A monte di questa operazione non vi è però alcuna sovrastruttura moralistica o un grande messaggio finale. La chiave per rappresentare la natura anti-ideologica della riscrittura fiabesca in The Hazel Wood è offerta dalla stessa Albert: quando Ellery Finch, compagno di classe e spalla di Alice, cerca di descrivere il misterioso libro di Althea Proserpine, Tales from the Hinterland, nota che
[i]n quel libro non ci sono lezioni da imparare. C’è soltanto questo mondo crudo e orribile, toccato da un’incantevole magia, in cui succedono cose schifose. E non succedono per una ragione precisa, in gruppi di tre o in modo da dare un senso di giustizia. Sono ambientate in un posto che non ha regole e non ne vuole. E la voce dell’autore [...] è perfettamente impietosa. Lei è come una reporter di guerra a cui non frega assolutamente niente. (traduzione mia)
[There are no lessons in it. There’s just this harsh, horrible world touched with beautiful magic, where shitty things happen. And they don’t happen for a reason, or in threes, or in a way that looks like justice. They’re set in a place that has no rules and doesn’t want any. And the author’s voice – your grandmother’s voice – is perfectly pitiless. She’s like a war reporter who doesn’t give a fuck.]
Il risultato di queste premesse, però, non è del tutto soddisfacente. Beninteso, The Hazel Wood è una lettura coinvolgente: ho divorato il libro in meno di ventiquattr’ore, rimandando altri impegni dietro suppliche del tipo “un attimo, devo finire il capitolo”. Detto questo, ci sono alcuni aspetti difficili da digerire. Per prima cosa, The Hazel Wood sembra spaccato a metà: il romanzo è nettamente diviso in due parti – per usare un paragone à la Carroll, si distingue chiaramente un prima e un dopo l’ingresso nella “tana del coniglio” – ma la transizione dall’una all’altra, qui più propriamente una sutura, non è stata pensata per introdurre gradualmente il lettore in un mondo che funziona secondo leggi nettamente diverse dal primo. Ne consegue che le due parti di The Hazel Wood attirano l’interesse per ragioni diverse. La prima parte intriga per l’andamento simile al calviniano Se una notte d’inverno un viaggiatore e a tutti i testi narrativi che ruotano intorno alla ricerca di un “libro perduto”: Alice non ha mai conosciuto la nonna Althea né letto la sua collezione di fiabe, ma la scomparsa di sua madre è legata a proprio a queste radici recise. La seconda parte, invece, affonda a piene mani nella zona d’ombra della tradizione fiabesca, fatta di atmosfere oniriche e orrorifiche, di stralci di storie di cui è possibile percepire soltanto il fotogramma necessario al proseguimento della trama del libro. Chi è interessato maggiormente agli elementi fantastici proverà un certo fastidio dinanzi alla frettolosità, a volte davvero ellittica, con cui si svolgono elementi determinanti per l’intreccio; arrivare a questa sezione preparati a un’esperienza caleidoscopica e frammentaria potrebbe risparmiare queste delusioni. Senza anticipare troppo, infine, noto che la risoluzione finale arriva (letteralmente) dall’esterno senza troppe spiegazioni, che si spera siano chiarite dall’autrice nel sequel annunciato per la pubblicazione nel 2019.
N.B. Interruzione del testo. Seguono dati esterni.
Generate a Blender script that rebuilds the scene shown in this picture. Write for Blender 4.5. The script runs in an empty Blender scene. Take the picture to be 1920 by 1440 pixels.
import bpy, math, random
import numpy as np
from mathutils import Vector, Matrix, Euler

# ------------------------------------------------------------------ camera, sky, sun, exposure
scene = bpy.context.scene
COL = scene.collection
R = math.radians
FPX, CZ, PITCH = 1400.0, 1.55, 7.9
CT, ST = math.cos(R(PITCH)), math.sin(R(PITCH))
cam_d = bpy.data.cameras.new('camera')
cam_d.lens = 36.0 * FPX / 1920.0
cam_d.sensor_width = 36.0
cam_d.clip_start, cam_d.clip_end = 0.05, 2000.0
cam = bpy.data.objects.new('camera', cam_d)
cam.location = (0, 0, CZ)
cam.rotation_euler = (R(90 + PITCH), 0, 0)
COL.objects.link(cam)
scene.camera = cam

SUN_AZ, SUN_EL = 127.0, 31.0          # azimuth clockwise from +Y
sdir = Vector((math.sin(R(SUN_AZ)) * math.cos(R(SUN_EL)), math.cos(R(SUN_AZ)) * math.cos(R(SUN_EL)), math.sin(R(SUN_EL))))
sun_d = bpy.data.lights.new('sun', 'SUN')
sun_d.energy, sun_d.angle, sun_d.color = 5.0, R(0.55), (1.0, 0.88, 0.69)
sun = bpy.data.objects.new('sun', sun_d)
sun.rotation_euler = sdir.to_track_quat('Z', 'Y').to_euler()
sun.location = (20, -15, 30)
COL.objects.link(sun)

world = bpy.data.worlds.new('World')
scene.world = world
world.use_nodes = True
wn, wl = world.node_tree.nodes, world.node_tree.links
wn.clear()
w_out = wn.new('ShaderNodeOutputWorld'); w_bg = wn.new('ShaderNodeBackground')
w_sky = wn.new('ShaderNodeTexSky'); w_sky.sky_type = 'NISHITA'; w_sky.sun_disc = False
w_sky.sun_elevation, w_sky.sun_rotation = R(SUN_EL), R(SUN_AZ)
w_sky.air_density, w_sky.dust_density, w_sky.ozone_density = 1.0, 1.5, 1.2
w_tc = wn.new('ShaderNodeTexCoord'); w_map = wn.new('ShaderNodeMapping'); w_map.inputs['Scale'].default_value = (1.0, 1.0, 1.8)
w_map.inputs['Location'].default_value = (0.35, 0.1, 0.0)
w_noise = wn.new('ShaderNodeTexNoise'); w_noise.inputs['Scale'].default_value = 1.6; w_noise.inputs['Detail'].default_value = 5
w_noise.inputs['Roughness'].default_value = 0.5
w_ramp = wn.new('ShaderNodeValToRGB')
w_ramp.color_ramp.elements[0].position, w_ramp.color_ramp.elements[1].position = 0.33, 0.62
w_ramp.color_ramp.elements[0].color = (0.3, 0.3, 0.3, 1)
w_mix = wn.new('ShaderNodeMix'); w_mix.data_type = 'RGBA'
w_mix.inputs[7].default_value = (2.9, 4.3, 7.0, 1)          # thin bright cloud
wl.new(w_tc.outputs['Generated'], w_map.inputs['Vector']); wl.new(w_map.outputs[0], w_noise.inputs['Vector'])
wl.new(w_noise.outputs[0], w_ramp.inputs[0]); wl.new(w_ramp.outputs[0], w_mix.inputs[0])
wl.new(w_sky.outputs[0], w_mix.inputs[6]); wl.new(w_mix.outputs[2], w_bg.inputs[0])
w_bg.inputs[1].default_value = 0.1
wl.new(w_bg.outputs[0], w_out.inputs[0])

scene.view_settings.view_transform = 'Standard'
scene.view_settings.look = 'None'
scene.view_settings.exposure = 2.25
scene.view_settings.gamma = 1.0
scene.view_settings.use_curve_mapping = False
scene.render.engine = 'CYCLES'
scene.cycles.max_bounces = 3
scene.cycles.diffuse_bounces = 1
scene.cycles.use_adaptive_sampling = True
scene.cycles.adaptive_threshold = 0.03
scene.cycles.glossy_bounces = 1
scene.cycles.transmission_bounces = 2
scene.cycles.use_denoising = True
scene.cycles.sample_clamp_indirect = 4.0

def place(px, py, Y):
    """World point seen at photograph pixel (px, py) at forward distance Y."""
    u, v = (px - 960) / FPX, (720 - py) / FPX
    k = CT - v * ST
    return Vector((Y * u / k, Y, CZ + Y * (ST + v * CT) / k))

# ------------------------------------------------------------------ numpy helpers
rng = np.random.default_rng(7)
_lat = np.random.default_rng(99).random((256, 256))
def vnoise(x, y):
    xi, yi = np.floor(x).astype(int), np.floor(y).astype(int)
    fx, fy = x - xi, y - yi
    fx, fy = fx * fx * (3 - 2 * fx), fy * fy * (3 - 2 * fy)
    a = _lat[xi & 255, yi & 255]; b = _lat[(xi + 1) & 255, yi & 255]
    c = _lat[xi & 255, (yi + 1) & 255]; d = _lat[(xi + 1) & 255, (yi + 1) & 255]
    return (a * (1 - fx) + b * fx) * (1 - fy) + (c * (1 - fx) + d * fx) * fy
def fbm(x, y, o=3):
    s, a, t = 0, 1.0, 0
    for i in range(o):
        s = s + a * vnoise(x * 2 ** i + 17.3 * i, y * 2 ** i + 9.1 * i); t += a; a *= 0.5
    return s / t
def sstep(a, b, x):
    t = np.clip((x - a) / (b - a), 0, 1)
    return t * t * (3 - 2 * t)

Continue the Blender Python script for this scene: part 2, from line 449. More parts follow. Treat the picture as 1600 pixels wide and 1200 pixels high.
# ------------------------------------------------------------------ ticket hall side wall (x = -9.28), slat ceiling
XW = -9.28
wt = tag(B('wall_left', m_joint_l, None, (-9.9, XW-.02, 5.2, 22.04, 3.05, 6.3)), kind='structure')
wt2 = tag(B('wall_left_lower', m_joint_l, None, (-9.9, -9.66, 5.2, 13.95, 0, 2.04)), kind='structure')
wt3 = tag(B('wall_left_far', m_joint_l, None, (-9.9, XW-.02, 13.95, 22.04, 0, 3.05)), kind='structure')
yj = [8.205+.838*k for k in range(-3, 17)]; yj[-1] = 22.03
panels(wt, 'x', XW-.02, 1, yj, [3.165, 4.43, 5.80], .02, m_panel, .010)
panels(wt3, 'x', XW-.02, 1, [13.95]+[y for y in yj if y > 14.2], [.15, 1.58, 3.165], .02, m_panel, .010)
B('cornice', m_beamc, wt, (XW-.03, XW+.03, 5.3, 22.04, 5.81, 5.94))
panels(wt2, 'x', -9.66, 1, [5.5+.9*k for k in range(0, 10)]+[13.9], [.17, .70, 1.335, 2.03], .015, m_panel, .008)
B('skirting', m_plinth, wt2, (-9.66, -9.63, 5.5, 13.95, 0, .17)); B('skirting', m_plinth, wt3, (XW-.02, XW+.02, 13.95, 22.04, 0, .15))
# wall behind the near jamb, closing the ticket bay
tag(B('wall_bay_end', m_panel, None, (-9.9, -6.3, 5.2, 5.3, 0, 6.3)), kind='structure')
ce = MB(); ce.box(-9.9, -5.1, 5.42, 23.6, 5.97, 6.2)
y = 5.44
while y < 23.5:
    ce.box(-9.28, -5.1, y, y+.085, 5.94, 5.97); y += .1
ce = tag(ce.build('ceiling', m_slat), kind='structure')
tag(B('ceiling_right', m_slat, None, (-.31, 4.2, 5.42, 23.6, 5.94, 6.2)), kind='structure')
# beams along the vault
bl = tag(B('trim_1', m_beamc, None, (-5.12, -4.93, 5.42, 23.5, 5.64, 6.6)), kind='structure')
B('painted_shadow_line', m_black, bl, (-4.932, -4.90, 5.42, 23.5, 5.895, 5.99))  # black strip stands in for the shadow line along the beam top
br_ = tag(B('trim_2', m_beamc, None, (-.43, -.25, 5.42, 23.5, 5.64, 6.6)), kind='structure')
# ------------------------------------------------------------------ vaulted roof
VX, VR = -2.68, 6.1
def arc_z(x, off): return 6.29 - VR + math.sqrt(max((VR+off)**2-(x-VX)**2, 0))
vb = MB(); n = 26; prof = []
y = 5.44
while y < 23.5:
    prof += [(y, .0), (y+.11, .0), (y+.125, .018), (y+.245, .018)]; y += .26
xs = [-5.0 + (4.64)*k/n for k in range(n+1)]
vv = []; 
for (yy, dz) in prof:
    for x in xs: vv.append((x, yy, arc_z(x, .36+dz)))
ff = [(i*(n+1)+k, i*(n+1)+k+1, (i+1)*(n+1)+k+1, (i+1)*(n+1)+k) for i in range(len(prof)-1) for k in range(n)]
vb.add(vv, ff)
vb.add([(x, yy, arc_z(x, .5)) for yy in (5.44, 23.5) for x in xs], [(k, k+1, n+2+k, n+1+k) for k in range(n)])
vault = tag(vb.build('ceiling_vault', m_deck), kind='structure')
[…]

Affidato al regista e allo sceneggiatore giusti, sfrondato quanto basta e rimpolpato di alcuni necessari passaggi logici, da The Hazel Wood potrebbe uscir fuori un immaginifico adattamento cinematografico. I diritti per l’adattamento del libro, in effetti, sono già stati venduti e la sceneggiatura è stata affidata ad Ashleigh Powell, che ha appena firmato Lo schiaccianoci e i quattro regni (2018), tratto da Čajkovskij. In attesa dell'uscita del film, consiglio la lettura di questo libro agli appassionati di “fairy tales with a twist” penso per esempio ai fan della prima stagione di Once Upon a Time, la serie tv creata da Adam Horowitz and Edward Kitsis nel 2011 che ha dato nuova linfa a noti personaggi della tradizione fiabesca, come la Regina Cattiva di Biancaneve o Tremotino/Rumpelstilzchen – e per chi, in generale, ha sempre prerito la versione originale di una fiaba dei fratelli Grimm alle revisioni edulcorate proposte dalla Disney. Con il caveat che, se le riscritture di Once Upon a Time tendono a sempre a giustificare il male e a ristrutturare le storie secondo un arco redentivo, di redenzione e giustificazione morale qui non c’è neanche l’ombra. The Hazel Wood, ricorda Albert, è un mondo che non ha regole e non ne vuole.